→ **THE EXERCISE**:
With pictures left out, retype the lines from the start of the records through the one that contains "# World: y up, metres;".

→ **MATERIALS PROVIDED**:
+ + +

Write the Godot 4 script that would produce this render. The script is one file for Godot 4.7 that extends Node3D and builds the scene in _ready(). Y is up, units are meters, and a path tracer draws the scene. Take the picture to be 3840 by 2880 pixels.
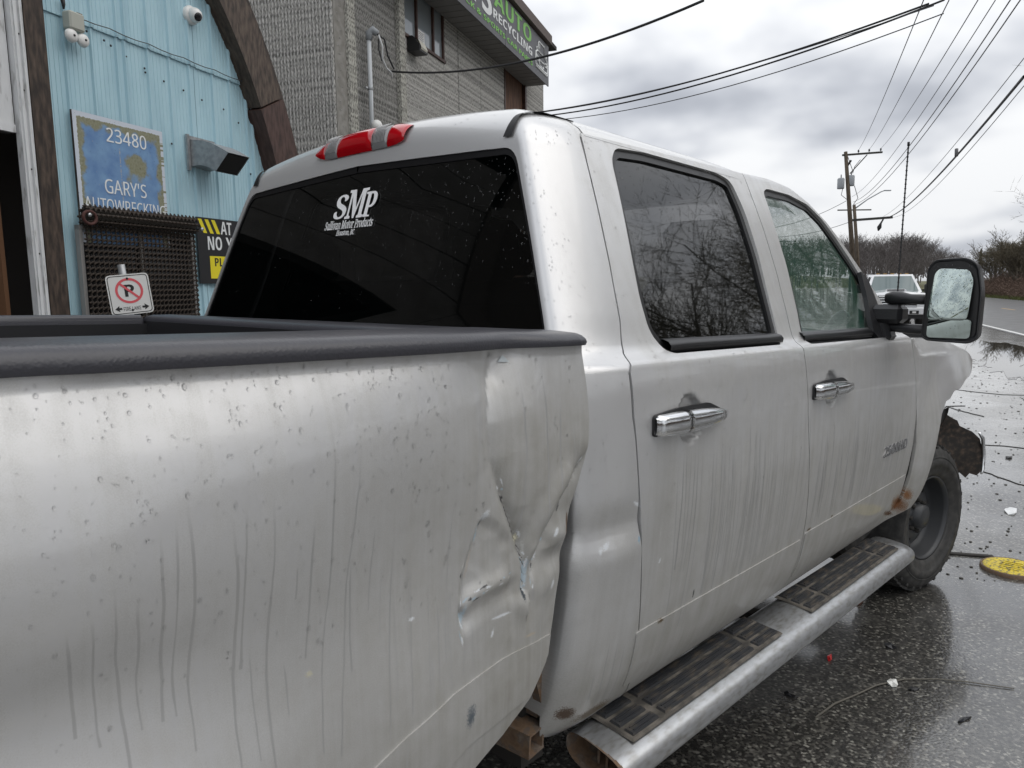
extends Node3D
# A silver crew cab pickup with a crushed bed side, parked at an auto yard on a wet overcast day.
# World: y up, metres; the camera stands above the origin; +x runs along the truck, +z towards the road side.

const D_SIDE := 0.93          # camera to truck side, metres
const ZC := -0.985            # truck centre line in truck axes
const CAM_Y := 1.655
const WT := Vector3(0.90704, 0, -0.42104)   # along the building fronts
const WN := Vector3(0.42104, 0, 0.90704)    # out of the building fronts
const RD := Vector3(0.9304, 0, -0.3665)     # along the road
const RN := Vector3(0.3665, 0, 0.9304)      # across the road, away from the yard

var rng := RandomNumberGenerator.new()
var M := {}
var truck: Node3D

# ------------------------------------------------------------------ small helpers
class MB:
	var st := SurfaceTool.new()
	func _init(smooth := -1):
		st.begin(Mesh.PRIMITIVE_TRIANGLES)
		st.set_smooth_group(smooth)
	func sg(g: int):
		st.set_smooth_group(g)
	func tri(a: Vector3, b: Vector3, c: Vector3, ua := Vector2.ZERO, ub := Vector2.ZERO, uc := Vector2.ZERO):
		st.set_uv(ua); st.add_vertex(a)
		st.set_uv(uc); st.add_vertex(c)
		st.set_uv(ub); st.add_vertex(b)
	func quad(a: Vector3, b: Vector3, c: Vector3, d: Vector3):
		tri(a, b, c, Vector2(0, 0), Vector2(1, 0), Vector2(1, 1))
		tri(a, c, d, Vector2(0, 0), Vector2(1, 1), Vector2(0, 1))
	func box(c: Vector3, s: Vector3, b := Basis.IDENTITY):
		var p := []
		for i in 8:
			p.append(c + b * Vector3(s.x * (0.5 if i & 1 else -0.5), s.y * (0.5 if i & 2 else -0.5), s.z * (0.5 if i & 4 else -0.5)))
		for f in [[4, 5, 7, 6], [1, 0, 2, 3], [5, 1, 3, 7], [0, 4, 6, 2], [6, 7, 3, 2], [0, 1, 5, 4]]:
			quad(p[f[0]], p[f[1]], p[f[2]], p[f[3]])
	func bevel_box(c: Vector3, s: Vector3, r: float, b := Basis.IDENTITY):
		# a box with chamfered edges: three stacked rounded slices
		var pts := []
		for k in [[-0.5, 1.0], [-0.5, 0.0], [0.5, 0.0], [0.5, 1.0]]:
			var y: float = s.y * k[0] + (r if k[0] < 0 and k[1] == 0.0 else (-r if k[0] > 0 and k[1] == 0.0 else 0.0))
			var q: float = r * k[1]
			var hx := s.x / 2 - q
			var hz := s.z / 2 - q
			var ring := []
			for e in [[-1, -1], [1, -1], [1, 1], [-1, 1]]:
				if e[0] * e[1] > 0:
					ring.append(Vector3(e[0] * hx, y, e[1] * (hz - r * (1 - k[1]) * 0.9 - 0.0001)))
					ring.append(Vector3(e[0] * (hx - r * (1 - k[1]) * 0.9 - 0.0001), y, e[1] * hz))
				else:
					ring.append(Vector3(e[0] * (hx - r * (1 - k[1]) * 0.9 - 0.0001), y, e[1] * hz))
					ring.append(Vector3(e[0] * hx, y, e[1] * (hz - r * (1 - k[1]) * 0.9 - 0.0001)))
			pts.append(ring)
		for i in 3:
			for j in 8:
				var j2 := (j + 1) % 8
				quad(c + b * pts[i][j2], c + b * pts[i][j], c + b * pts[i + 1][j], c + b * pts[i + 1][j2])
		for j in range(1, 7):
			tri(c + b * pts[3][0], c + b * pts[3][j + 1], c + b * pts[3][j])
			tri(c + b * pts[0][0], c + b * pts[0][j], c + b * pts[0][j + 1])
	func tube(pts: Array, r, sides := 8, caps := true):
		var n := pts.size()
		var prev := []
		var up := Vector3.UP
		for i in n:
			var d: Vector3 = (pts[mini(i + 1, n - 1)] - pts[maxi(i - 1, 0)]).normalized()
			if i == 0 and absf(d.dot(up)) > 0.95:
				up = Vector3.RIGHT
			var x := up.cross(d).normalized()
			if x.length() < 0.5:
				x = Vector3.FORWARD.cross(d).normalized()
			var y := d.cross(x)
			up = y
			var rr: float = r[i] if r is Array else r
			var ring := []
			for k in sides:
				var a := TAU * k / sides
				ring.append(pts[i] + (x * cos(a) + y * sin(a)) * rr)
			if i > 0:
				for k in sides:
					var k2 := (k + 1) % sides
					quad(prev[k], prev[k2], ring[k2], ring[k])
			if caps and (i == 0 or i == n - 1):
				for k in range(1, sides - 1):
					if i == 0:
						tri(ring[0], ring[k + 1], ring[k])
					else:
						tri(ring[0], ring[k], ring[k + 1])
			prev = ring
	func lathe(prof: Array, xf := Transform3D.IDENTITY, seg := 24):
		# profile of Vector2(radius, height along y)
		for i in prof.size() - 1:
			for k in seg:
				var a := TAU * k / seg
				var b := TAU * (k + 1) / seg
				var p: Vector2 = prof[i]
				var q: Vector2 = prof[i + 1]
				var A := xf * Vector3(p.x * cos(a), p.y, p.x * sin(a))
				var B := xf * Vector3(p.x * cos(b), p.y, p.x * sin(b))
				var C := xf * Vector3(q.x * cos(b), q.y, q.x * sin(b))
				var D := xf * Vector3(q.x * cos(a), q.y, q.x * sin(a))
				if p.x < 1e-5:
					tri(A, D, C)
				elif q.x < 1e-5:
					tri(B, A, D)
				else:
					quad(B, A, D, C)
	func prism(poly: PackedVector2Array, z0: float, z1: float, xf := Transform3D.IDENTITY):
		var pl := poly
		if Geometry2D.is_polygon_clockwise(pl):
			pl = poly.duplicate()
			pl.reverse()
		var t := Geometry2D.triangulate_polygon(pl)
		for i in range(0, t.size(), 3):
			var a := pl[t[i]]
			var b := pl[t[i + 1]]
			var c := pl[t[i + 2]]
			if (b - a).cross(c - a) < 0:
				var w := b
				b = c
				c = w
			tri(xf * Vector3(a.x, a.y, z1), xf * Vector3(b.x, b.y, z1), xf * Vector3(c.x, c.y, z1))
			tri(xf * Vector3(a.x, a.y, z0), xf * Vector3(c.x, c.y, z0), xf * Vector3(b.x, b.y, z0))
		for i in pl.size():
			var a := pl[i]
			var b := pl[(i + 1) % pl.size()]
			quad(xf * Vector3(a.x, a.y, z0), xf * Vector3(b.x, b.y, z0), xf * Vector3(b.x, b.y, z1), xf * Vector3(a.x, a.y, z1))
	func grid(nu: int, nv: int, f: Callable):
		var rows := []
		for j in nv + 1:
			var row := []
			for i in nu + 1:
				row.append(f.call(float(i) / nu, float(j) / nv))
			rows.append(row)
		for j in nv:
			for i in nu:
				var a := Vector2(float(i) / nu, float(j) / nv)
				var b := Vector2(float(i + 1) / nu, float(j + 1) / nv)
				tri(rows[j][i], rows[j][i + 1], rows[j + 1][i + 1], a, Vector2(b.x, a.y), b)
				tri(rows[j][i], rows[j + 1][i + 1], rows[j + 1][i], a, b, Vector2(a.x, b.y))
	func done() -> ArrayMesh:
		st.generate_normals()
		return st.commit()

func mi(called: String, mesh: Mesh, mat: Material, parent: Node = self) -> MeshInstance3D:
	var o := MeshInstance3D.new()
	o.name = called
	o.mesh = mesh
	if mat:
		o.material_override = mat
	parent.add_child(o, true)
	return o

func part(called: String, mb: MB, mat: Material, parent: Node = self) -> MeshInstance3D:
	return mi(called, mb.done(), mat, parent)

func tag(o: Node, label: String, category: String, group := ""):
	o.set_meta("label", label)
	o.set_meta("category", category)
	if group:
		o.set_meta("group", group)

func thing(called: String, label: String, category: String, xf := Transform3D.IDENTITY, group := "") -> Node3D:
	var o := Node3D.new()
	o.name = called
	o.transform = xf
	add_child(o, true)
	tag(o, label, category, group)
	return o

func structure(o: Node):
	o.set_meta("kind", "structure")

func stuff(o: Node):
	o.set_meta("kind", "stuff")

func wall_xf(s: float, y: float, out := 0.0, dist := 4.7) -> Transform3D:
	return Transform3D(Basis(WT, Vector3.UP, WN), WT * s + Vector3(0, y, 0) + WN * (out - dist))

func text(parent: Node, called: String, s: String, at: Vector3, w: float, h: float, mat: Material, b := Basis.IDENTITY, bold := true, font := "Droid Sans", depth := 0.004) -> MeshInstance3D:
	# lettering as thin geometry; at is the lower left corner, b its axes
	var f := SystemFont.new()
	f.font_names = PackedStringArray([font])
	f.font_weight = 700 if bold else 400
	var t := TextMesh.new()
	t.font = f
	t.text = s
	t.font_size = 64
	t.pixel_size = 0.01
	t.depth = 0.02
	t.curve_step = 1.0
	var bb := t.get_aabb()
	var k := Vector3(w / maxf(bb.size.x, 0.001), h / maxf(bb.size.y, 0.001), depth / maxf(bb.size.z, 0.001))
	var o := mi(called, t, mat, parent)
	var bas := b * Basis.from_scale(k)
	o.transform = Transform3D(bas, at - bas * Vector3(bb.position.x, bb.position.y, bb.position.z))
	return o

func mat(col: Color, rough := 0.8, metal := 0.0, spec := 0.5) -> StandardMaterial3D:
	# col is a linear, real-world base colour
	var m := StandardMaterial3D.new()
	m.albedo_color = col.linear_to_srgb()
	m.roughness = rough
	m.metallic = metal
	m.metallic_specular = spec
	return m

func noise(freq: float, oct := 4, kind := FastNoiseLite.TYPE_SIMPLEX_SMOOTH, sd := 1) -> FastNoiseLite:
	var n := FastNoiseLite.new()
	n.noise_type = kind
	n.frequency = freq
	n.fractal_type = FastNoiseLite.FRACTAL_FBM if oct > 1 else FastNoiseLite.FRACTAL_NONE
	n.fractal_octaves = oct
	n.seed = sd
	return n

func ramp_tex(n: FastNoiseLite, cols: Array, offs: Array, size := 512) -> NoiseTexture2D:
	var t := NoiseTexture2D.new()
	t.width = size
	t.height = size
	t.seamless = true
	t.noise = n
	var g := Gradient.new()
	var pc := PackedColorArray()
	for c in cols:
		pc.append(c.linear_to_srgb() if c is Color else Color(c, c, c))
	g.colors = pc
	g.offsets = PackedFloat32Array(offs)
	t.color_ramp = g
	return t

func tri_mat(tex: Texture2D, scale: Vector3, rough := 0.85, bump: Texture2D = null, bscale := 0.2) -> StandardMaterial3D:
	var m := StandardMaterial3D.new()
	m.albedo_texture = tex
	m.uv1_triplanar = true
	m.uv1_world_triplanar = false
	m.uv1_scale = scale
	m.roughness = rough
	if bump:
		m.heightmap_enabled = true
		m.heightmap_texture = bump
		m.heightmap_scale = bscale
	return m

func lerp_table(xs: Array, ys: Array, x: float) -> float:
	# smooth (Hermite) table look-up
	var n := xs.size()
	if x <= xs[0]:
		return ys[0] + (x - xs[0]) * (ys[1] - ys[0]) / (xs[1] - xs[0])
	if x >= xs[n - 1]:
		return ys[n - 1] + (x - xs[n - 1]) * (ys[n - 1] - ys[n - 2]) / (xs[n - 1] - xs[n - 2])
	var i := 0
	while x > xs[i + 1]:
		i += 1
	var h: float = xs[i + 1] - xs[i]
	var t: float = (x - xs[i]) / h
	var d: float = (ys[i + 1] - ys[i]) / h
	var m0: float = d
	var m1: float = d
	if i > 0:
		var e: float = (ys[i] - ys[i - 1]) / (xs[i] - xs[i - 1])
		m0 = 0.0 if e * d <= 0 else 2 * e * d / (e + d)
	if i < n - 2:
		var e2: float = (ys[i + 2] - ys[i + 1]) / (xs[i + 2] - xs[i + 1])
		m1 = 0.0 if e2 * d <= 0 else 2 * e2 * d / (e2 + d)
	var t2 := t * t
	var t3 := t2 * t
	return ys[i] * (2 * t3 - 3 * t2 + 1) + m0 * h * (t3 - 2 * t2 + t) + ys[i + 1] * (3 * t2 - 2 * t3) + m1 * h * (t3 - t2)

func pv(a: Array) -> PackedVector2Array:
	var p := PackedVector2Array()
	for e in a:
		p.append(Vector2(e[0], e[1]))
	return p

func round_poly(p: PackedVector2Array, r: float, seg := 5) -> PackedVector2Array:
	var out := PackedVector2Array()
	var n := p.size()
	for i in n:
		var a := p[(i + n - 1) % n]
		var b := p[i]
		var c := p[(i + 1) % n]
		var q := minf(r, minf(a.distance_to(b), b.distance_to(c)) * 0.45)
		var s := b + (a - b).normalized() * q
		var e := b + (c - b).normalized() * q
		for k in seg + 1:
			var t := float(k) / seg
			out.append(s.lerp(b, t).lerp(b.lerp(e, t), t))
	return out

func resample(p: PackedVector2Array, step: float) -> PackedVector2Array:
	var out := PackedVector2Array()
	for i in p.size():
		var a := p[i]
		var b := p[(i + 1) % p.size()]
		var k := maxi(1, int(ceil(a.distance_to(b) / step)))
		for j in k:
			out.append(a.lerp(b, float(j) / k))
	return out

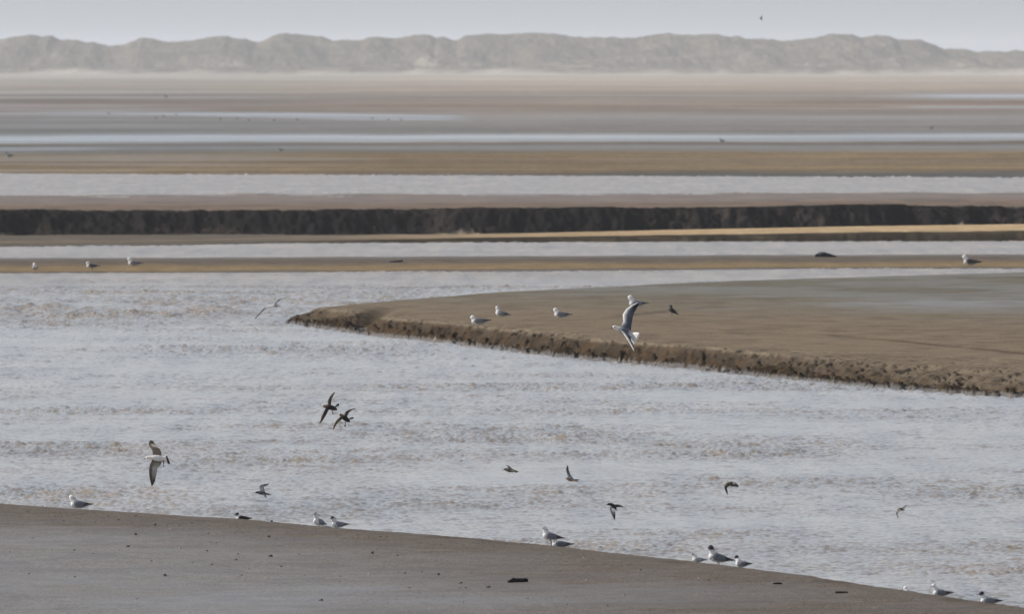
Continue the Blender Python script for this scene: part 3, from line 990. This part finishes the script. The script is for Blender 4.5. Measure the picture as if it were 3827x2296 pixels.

+ + +

→ **FINAL RESULT**:
Write the Godot 4 script that would produce this render. The script is one file for Godot 4.7 that extends Node3D and builds the scene in _ready(). Y is up, units are meters, and a path tracer draws the scene. Take the picture to be 3840 by 2880 pixels.
extends Node3D
# A silver crew cab pickup with a crushed bed side, parked at an auto yard on a wet overcast day.
# World: y up, metres; the camera stands above the origin; +x runs along the truck, +z towards the road side.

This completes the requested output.